Segundo o Portal da Transparência do STF, a remuneração mais comum paga em maio (dado mais recente disponível) a assessores de ministros sem vínculo com a Corte ou outro órgão público era de R$ 14.539,41 brutos. O valor mais alto era de R$ 18.683,14.
Já servidores concursados da Corte que chegam ao mesmo cargo receberam, em média, R$ 30.422 brutos no mesmo mês, segundo cálculo da reportagem a partir dos dados do STF.

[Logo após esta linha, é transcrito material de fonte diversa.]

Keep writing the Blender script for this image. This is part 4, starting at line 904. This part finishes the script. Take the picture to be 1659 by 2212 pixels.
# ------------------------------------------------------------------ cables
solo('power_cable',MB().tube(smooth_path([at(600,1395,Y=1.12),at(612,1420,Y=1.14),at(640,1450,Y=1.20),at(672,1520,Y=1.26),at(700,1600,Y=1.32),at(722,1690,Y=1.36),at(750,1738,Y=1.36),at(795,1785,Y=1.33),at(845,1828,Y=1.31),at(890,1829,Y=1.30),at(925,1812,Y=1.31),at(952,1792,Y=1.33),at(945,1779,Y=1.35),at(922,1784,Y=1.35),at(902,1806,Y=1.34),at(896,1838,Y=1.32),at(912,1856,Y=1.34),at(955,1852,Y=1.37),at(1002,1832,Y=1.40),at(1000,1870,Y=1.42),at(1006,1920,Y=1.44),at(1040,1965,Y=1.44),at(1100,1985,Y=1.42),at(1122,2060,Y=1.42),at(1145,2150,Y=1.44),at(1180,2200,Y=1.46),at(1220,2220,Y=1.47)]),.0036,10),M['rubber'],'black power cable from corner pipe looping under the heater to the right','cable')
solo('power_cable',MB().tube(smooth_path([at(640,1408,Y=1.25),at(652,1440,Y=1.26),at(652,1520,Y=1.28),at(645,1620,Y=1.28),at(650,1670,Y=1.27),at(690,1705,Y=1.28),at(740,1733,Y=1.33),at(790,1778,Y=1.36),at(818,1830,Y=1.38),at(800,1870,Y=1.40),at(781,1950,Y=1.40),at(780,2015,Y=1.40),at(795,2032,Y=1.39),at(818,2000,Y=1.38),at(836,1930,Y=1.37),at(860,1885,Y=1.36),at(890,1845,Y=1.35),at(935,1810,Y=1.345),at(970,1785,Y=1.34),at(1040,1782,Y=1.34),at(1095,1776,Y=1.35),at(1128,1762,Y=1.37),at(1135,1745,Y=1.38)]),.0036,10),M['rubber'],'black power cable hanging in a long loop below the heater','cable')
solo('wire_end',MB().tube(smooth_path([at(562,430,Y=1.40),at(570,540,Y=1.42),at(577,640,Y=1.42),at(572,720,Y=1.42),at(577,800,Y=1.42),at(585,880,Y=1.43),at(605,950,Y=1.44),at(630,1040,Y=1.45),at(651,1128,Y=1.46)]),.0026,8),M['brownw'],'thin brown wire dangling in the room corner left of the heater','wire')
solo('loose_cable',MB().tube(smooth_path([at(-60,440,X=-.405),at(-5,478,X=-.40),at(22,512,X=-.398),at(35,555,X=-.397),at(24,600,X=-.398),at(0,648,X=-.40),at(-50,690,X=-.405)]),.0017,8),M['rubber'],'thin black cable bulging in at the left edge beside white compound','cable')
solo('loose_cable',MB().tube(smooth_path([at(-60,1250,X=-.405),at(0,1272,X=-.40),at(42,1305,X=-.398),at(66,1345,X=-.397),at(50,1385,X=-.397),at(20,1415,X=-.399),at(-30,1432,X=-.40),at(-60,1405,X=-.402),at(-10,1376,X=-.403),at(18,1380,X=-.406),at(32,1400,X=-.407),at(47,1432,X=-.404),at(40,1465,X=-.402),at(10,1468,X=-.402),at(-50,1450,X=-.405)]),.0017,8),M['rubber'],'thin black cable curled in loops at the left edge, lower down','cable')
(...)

Assessores cedidos de outros órgãos públicos mantêm seus salários originais e recebem um adicional. O valor bruto mais comum pago pelo Supremo em maio era de R$ 9.450,62.
Juízes também mantêm seu salário normal mais um adicional, cujo valor mais comum em maio era de R$ 4.076,29. Além disso, ganham diárias por estarem fora dos seu Estado de origem, que costumam somar mensalmente R$ 10.653,50.
Para além da remuneração, o ambiente é descrito como rico intelectualmente e uma experiência que abre portas no mercado da advocacia e na área acadêmica, com mais oportunidades para publicar artigos e livros. O ritmo de trabalho, recordam, é intenso.
“É um ambiente de disputa [entre os assessores] pela atenção [do ministro] e de sarrafo bem alto. É muito desafiador e estimulante intelectualmente. Nas reuniões, era comum um perguntar ao outro: ‘O que você vai escrever nessas férias?'”, conta a advogada entrevistada.
Por outro lado, ela ressalta, “é um ambiente muito estressante, você trabalha 100% do tempo”, o que torna difícil “conciliar com outros aspectos da vida pessoal”.
Na sua avaliação, isso tende a atrair pessoas mais jovens e cria desafios extras para mulheres que são mães, por exemplo, embora existam assessoras com filhos em cargos importantes.
Esse contexto, aliado “ao ambiente muito masculino do Poder Judiciário”, contribui para a maioria de homens nos cargos de confiança, afirma.
“O Judiciário é um ambiente muito masculino, em geral, e, no Supremo, tem esse ambiente de competição, de exaustão, de desafio, que torna isso mais forte. Porque, socialmente, homens tendem a se colocar de forma mais assertiva”, acredita.
“Isso é um desafio para muitas mulheres. Então, já tem um viés de seleção de que tem que ser alguém que tem esse perfil, ou que adquira esse perfil, para conseguir se manter.”